- Instructions to follow: Write each line out exactly, leaving none out.

- Dataset section:
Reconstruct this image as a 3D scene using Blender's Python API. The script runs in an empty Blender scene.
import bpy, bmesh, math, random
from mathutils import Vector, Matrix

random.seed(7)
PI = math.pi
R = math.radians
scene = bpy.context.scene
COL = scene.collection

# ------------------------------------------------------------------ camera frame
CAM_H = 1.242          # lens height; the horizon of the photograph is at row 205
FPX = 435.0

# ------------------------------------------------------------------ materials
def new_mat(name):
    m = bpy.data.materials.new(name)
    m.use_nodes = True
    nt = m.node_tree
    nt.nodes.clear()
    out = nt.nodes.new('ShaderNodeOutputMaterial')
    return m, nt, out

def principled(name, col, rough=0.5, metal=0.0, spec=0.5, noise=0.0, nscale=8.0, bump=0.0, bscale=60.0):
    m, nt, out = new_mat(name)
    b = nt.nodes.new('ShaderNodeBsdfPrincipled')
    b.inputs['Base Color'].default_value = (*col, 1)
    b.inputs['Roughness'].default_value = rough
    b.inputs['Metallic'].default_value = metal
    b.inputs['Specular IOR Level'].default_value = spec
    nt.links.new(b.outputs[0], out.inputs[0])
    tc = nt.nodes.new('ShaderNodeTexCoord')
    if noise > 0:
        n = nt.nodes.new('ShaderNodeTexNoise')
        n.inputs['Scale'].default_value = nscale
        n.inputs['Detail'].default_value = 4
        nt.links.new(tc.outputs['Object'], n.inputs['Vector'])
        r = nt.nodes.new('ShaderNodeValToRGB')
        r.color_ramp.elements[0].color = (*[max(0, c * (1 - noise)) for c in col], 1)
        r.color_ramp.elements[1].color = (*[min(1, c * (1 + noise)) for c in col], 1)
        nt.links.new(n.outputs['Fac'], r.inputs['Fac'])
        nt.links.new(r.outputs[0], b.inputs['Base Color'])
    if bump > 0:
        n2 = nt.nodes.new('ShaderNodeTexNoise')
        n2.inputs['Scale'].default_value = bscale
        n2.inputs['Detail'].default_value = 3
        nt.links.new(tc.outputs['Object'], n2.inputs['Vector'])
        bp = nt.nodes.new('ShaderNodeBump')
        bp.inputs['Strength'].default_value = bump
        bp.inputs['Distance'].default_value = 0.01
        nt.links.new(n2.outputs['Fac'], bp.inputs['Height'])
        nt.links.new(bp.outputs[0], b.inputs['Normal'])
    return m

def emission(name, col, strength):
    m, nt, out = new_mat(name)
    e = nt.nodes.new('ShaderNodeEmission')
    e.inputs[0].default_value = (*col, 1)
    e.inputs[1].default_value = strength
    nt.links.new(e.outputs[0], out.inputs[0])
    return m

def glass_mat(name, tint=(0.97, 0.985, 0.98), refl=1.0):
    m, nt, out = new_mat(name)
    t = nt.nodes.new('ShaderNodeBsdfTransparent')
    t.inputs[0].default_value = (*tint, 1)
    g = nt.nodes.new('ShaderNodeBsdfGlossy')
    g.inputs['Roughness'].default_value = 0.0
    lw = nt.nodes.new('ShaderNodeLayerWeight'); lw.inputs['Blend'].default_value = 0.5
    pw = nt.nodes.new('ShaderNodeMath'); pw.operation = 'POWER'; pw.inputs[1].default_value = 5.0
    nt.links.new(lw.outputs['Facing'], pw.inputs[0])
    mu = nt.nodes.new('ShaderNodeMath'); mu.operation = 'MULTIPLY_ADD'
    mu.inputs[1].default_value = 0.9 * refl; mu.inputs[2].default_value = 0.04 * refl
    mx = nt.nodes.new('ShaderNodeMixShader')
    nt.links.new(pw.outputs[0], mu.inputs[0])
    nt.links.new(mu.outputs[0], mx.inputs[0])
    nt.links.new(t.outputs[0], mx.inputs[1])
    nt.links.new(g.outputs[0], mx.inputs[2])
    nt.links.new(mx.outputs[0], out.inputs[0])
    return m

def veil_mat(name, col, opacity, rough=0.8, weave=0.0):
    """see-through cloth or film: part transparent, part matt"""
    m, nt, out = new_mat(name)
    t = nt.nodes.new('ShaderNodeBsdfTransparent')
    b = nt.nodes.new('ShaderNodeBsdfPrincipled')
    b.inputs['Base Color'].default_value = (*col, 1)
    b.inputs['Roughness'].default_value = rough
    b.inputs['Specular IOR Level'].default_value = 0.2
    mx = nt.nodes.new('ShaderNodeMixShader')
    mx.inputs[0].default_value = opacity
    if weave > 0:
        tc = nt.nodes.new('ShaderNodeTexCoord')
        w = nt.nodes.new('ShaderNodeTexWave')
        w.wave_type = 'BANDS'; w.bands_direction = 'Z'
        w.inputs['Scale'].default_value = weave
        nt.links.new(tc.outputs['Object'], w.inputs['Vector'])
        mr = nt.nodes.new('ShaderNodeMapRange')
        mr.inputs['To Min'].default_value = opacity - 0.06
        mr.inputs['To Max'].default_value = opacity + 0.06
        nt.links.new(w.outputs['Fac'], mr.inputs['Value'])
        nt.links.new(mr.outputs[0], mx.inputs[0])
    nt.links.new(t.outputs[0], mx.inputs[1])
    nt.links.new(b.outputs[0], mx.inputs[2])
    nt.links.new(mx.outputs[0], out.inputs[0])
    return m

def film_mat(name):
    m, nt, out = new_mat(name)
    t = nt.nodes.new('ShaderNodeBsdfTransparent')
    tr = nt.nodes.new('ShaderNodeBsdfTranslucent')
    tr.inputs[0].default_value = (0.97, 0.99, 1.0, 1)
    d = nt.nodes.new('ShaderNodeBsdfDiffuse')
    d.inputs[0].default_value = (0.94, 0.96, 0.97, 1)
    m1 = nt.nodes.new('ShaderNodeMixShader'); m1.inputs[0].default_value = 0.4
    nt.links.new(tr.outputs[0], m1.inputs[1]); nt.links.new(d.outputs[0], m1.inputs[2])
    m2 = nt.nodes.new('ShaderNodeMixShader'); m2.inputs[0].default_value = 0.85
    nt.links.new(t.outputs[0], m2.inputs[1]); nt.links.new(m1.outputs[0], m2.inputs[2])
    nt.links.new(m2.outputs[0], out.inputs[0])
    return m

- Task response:
Reconstruct this image as a 3D scene using Blender's Python API. The script runs in an empty Blender scene.
import bpy, bmesh, math, random
from mathutils import Vector, Matrix

random.seed(7)
PI = math.pi
R = math.radians
scene = bpy.context.scene
COL = scene.collection

# ------------------------------------------------------------------ camera frame
CAM_H = 1.242          # lens height; the horizon of the photograph is at row 205
FPX = 435.0

# ------------------------------------------------------------------ materials
def new_mat(name):
    m = bpy.data.materials.new(name)
    m.use_nodes = True
    nt = m.node_tree
    nt.nodes.clear()
    out = nt.nodes.new('ShaderNodeOutputMaterial')
    return m, nt, out

def principled(name, col, rough=0.5, metal=0.0, spec=0.5, noise=0.0, nscale=8.0, bump=0.0, bscale=60.0):
    m, nt, out = new_mat(name)
    b = nt.nodes.new('ShaderNodeBsdfPrincipled')
    b.inputs['Base Color'].default_value = (*col, 1)
    b.inputs['Roughness'].default_value = rough
    b.inputs['Metallic'].default_value = metal
    b.inputs['Specular IOR Level'].default_value = spec
    nt.links.new(b.outputs[0], out.inputs[0])
    tc = nt.nodes.new('ShaderNodeTexCoord')
    if noise > 0:
        n = nt.nodes.new('ShaderNodeTexNoise')
        n.inputs['Scale'].default_value = nscale
        n.inputs['Detail'].default_value = 4
        nt.links.new(tc.outputs['Object'], n.inputs['Vector'])
        r = nt.nodes.new('ShaderNodeValToRGB')
        r.color_ramp.elements[0].color = (*[max(0, c * (1 - noise)) for c in col], 1)
        r.color_ramp.elements[1].color = (*[min(1, c * (1 + noise)) for c in col], 1)
        nt.links.new(n.outputs['Fac'], r.inputs['Fac'])
        nt.links.new(r.outputs[0], b.inputs['Base Color'])
    if bump > 0:
        n2 = nt.nodes.new('ShaderNodeTexNoise')
        n2.inputs['Scale'].default_value = bscale
        n2.inputs['Detail'].default_value = 3
        nt.links.new(tc.outputs['Object'], n2.inputs['Vector'])
        bp = nt.nodes.new('ShaderNodeBump')
        bp.inputs['Strength'].default_value = bump
        bp.inputs['Distance'].default_value = 0.01
        nt.links.new(n2.outputs['Fac'], bp.inputs['Height'])
        nt.links.new(bp.outputs[0], b.inputs['Normal'])
    return m

def emission(name, col, strength):
    m, nt, out = new_mat(name)
    e = nt.nodes.new('ShaderNodeEmission')
    e.inputs[0].default_value = (*col, 1)
    e.inputs[1].default_value = strength
    nt.links.new(e.outputs[0], out.inputs[0])
    return m

def glass_mat(name, tint=(0.97, 0.985, 0.98), refl=1.0):
    m, nt, out = new_mat(name)
    t = nt.nodes.new('ShaderNodeBsdfTransparent')
    t.inputs[0].default_value = (*tint, 1)
    g = nt.nodes.new('ShaderNodeBsdfGlossy')
    g.inputs['Roughness'].default_value = 0.0
    lw = nt.nodes.new('ShaderNodeLayerWeight'); lw.inputs['Blend'].default_value = 0.5
    pw = nt.nodes.new('ShaderNodeMath'); pw.operation = 'POWER'; pw.inputs[1].default_value = 5.0
    nt.links.new(lw.outputs['Facing'], pw.inputs[0])
    mu = nt.nodes.new('ShaderNodeMath'); mu.operation = 'MULTIPLY_ADD'
    mu.inputs[1].default_value = 0.9 * refl; mu.inputs[2].default_value = 0.04 * refl
    mx = nt.nodes.new('ShaderNodeMixShader')
    nt.links.new(pw.outputs[0], mu.inputs[0])
    nt.links.new(mu.outputs[0], mx.inputs[0])
    nt.links.new(t.outputs[0], mx.inputs[1])
    nt.links.new(g.outputs[0], mx.inputs[2])
    nt.links.new(mx.outputs[0], out.inputs[0])
    return m

def veil_mat(name, col, opacity, rough=0.8, weave=0.0):
    """see-through cloth or film: part transparent, part matt"""
    m, nt, out = new_mat(name)
    t = nt.nodes.new('ShaderNodeBsdfTransparent')
    b = nt.nodes.new('ShaderNodeBsdfPrincipled')
    b.inputs['Base Color'].default_value = (*col, 1)
    b.inputs['Roughness'].default_value = rough
    b.inputs['Specular IOR Level'].default_value = 0.2
    mx = nt.nodes.new('ShaderNodeMixShader')
    mx.inputs[0].default_value = opacity
    if weave > 0:
        tc = nt.nodes.new('ShaderNodeTexCoord')
        w = nt.nodes.new('ShaderNodeTexWave')
        w.wave_type = 'BANDS'; w.bands_direction = 'Z'
        w.inputs['Scale'].default_value = weave
        nt.links.new(tc.outputs['Object'], w.inputs['Vector'])
        mr = nt.nodes.new('ShaderNodeMapRange')
        mr.inputs['To Min'].default_value = opacity - 0.06
        mr.inputs['To Max'].default_value = opacity + 0.06
        nt.links.new(w.outputs['Fac'], mr.inputs['Value'])
        nt.links.new(mr.outputs[0], mx.inputs[0])
    nt.links.new(t.outputs[0], mx.inputs[1])
    nt.links.new(b.outputs[0], mx.inputs[2])
    nt.links.new(mx.outputs[0], out.inputs[0])
    return m

def film_mat(name):
    m, nt, out = new_mat(name)
    t = nt.nodes.new('ShaderNodeBsdfTransparent')
    tr = nt.nodes.new('ShaderNodeBsdfTranslucent')
    tr.inputs[0].default_value = (0.97, 0.99, 1.0, 1)
    d = nt.nodes.new('ShaderNodeBsdfDiffuse')
    d.inputs[0].default_value = (0.94, 0.96, 0.97, 1)
    m1 = nt.nodes.new('ShaderNodeMixShader'); m1.inputs[0].default_value = 0.4
    nt.links.new(tr.outputs[0], m1.inputs[1]); nt.links.new(d.outputs[0], m1.inputs[2])
    m2 = nt.nodes.new('ShaderNodeMixShader'); m2.inputs[0].default_value = 0.85
    nt.links.new(t.outputs[0], m2.inputs[1]); nt.links.new(m1.outputs[0], m2.inputs[2])
    nt.links.new(m2.outputs[0], out.inputs[0])
    return m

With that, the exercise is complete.